Material Spotlight – the Binomial and Trinomial Cubes

Each material in a Montessori classroom have been carefully curated and designed to serve direct and indirect purposes in a child’s natural development. Dr. Montessori often used the term “Mathematical Mind” when discussing children, referencing French mathematician Blaise Pascal’s theory that “…man’s mind was mathematical by nature and that knowledge and progress came from accurate observation.” (The Absorbent Mind, 17, pg 169)

The binomial and trinomial cubes were beautifully and carefully designed by Dr. Maria Montessori with the Mathematical mind as well as the children’s ages and stages of development in mind.

These materials are introduced to children in Montessori Casa classrooms as sensorial experiences and logical puzzles. The child is first introduced to the binomial cube and later, depending on the child’s readiness as observed by the Casa directress, the trinomial cube.

A child visually discerns and matches each cube and prism based on colour, shape and size. The lid of each box serves as a guide as children begin to explore and experience the material. The binomial and trinomial cube boxes also serve as a control of error – inherent qualities of the material that allows a child to self-correct. In this case, if the cube is built incorrectly, the box will not remain closed. In the photograph below, the binomial cube is on the left and the trinomial cube is on the right.

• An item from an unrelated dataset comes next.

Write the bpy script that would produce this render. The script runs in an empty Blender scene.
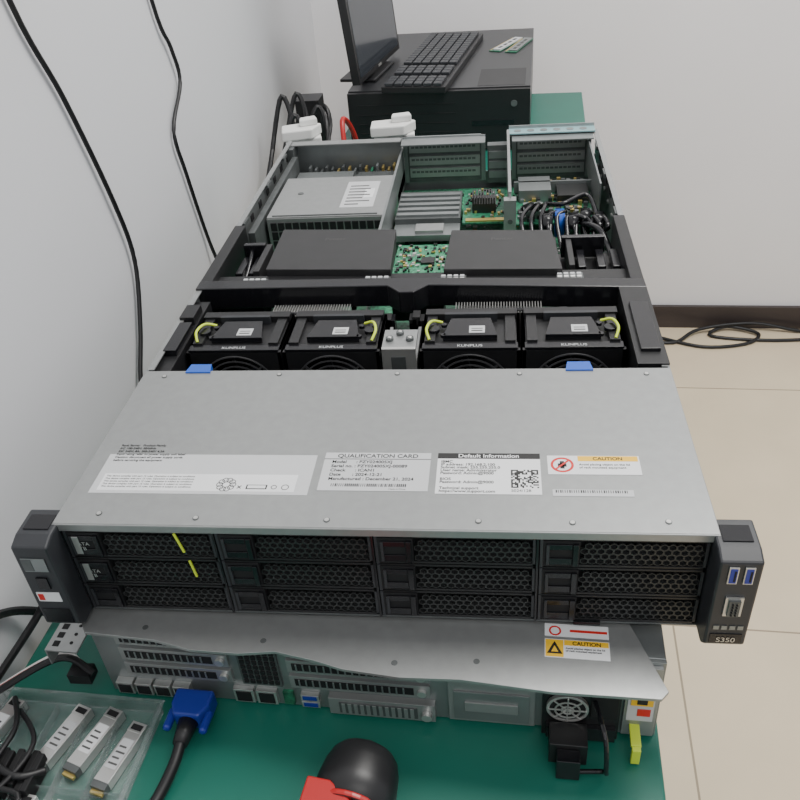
import bpy, bmesh, math, random
from mathutils import Vector, Matrix
random.seed(7)
ZOFF = 0.926   # floor -> z = 0
TH = -0.047    # room / table / lower unit are turned a little against the upper unit
# ------------------------------------------------------------------ materials
MATS = {}
def mat(name, col, rough=0.5, metal=0.0, noise=0.0, nscale=40.0, bump=0.0, alpha=1.0, trans=0.0, stretch=None):
    if name in MATS: return MATS[name]
    m = bpy.data.materials.new(name); m.use_nodes = True
    nt = m.node_tree; b = nt.nodes['Principled BSDF']
    b.inputs['Base Color'].default_value = (*col, 1)
    b.inputs['Roughness'].default_value = rough
    b.inputs['Metallic'].default_value = metal
    if trans: b.inputs['Transmission Weight'].default_value = trans
    if alpha < 1: b.inputs['Alpha'].default_value = alpha
    if noise or bump:
        tc = nt.nodes.new('ShaderNodeTexCoord'); mp = nt.nodes.new('ShaderNodeMapping')
        if stretch: mp.inputs['Scale'].default_value = stretch
        n = nt.nodes.new('ShaderNodeTexNoise'); n.inputs['Scale'].default_value = nscale; n.inputs['Detail'].default_value = 4
        nt.links.new(tc.outputs['Object'], mp.inputs['Vector']); nt.links.new(mp.outputs[0], n.inputs['Vector'])
        if noise:
            r = nt.nodes.new('ShaderNodeValToRGB')
            r.color_ramp.elements[0].position = 0.3; r.color_ramp.elements[1].position = 0.7
            r.color_ramp.elements[0].color = (*[max(0, c*(1-noise)) for c in col], 1)
            r.color_ramp.elements[1].color = (*[min(1, c*(1+noise)) for c in col], 1)
            nt.links.new(n.outputs['Fac'], r.inputs[0]); nt.links.new(r.outputs[0], b.inputs['Base Color'])
        if bump:
            bp = nt.nodes.new('ShaderNodeBump'); bp.inputs['Strength'].default_value = bump; bp.inputs['Distance'].default_value = 0.001
            nt.links.new(n.outputs['Fac'], bp.inputs['Height']); nt.links.new(bp.outputs[0], b.inputs['Normal'])
    MATS[name] = m; return m

ZINC = mat('galvanized_steel', (.345,.355,.352), .36, .62, .04, 120, .03)
STEEL = mat('chassis_steel', (.28,.30,.30), .38, .7, .12, 25, .03)
STEELD = mat('steel_dark', (.13,.14,.14), .45, .6, .15, 60)
SILV = mat('bright_metal', (.62,.62,.6), .3, .8)
BLK = mat('black_plastic', (.010,.010,.011), .42, 0, .1, 90, .05)
BLKM = mat('black_matte', (.005,.005,.006), .7)
BLKG = mat('black_gloss', (.008,.008,.010), .22, 0)
GRYP = mat('grey_plastic', (.026,.028,.032), .42, 0, .1, 50)
FANG = mat('fan_grille', (.06,.06,.063), .35, 0, .1, 50)
PLATE = mat('baffle_plate', (.022,.022,.023), .5, 0, .1, 50)
MESHM = mat('mesh_grey', (.045,.047,.047), .38, .5)
WHT = mat('white_plastic', (.72,.72,.70), .45, 0, .03, 30)
PAPER = mat('label_white', (.74,.75,.76), .5, 0, .02, 30)
PAPERG = mat('label_silver', (.52,.53,.54), .5, 0, .02, 30)
TXT = mat('ink_black', (.01,.01,.01), .6)
TXTG = mat('ink_grey', (.08,.08,.08), .6)
YEL = mat('yellow', (.85,.50,.02), .5)
YG = mat('yellow_green', (.60,.75,.05), .45)
RED = mat('red_plastic', (.42,.012,.012), .35)
REDB = mat('red_ink', (.6,.02,.015), .5)
BLUE = mat('blue_plastic', (.012,.03,.28), .35)
BLUT = mat('blue_tab', (.02,.10,.5), .4)
CYAN = mat('teal_tape', (.22,.36,.38), .45)
PCB = mat('pcb_green', (.02,.15,.08), .4, 0, .6, 220, .1)
PCBL = mat('pcb_light', (.05,.24,.13), .4, 0, .6, 300)
GOLD = mat('gold', (.6,.45,.15), .35, .8)
CHIP = mat('chip', (.015,.016,.016), .35)
SCREEN = mat('screen_glass', (.035,.04,.048), .12)
CLEAR = mat('clear_tray', (.75,.8,.8), .12, 0, trans=.85, alpha=.45)
WIRE = mat('wire_black', (.008,.008,.009), .45)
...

A child can also demonstrate his or her memory by building the cube outside the box without the aid of the lid to remember the pattern.

Each layer of the binomial and trinomial cubes vary in height. This fact is demonstrated to children as each layer is built individually.

Split vertically, the pattern of each layer remains constant as the widths vary.

The beauty of intricacy of the material lies not only in the various methods in which children can manipulate and experience its concepts, but also in its inherent theorems. These materials are the physical embodiments of some mathematical concepts. Photographed below are the binomial theorem (a + b)2 and the trinomial theorem (a + b + c)3. Although these theorems are not directly explained to children at this age, children experience them sensorially. Children who continue with Montessori are reintroduced to these materials along with the mathematical equations in Elementary. These equations are depicted at the bottom of the post if you are interested.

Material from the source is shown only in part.